In the closing stages of putting the book together I have had cheerful and efficient help from Kate Grosser as research assistant, Margaret Bothwell as secretary and typist and Heather Bliss as editor. To all of them, my appreciative thanks.

States and Markets is an unusual book. Susan Strange herself describes it as a textbook. But if you think of States and Markets as a manual of instruction in International Political Economy (IPE), or IPE made easy for students, you are likely to be disappointed. States and Markets does not provide students with the conventional tools of IPE; nor does it cover the basics or present a historiography of the field. States and Markets is more of a text in the ancient Greek tradition of the educational text; it is intended to educate through discussion. In this book Strange shares with students the way she approaches issues and topics in the field of IPE. This made States and Markets undoubtedly a milestone in the development of the then relatively new field of International Political Economy.

States and Markets was written during a period that saw the apparent decline of the state and the rise of markets in the form of global capitalism. It was a time when many governments and politicians appeared to compete with one another by offering business friendly policies. The reason, British prime minister Margaret Thatcher explained, was that there is no alternative (TINA). Markets were integrated, fluid, fast and mobile. States were stationary, land-locked territorial formations. As any good general knows, in a war, mobility is key. Markets appeared to hold all the cards. And those states or politicians that sought to go against the flow of history would pay dearly for their folly.

An economist by training, Strange says in this book that the above analysis is superficial. Power, she writes, determines the relationship between authority and market.

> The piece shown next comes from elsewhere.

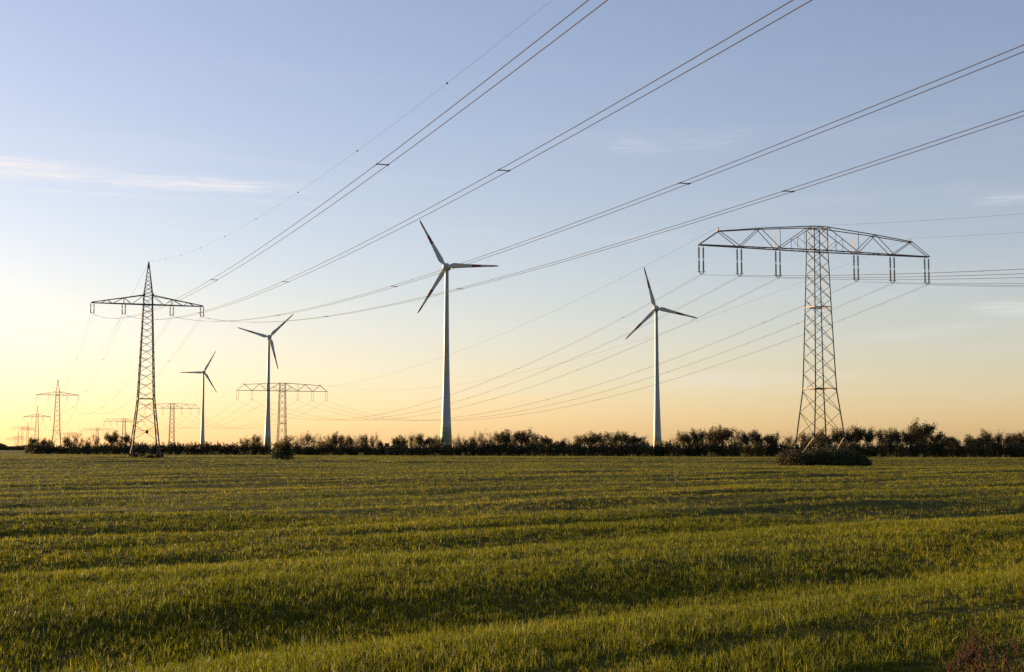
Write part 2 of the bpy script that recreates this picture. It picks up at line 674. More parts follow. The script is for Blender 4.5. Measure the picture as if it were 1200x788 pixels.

Markets cannot play a dominant role in the way in which a political economy functions unless allowed to do so by whoever wields power and possesses authority (). So this particular IPE textbook, written by someone whose training and inclinations made her more of an economist than a political scientist, talks primarily about something that IPE scholars are not particularly interested in: power. Yet, appearances notwithstanding, markets, or and that is more surprising authority, can never override power.

Does it mean that states hold all the power? Well, not quite. Strange believes that power does not shift between states and markets, or markets and authority. Rather, power determines the relationship between the two. This formulation, forgive the pun, is a bit strange. Because if power is not in the hands of political (or legal, ecclesial or technical) authority and not with markets, or economic authorities, then who exactly wields power? One would think that a book that purportedly talks about power should at the very least clarify this point. Strange resolves this lacunae by introducing a new concept, the concept of structural power. She shifts the discussion from the type of actors that can make decisions, and hence, supposedly wield power, to a sphere of structures, where power is by definition not an asset that can be brandished, used, exercised or exerted. To her critics this theoretical manoeuvre is little more than a kludge.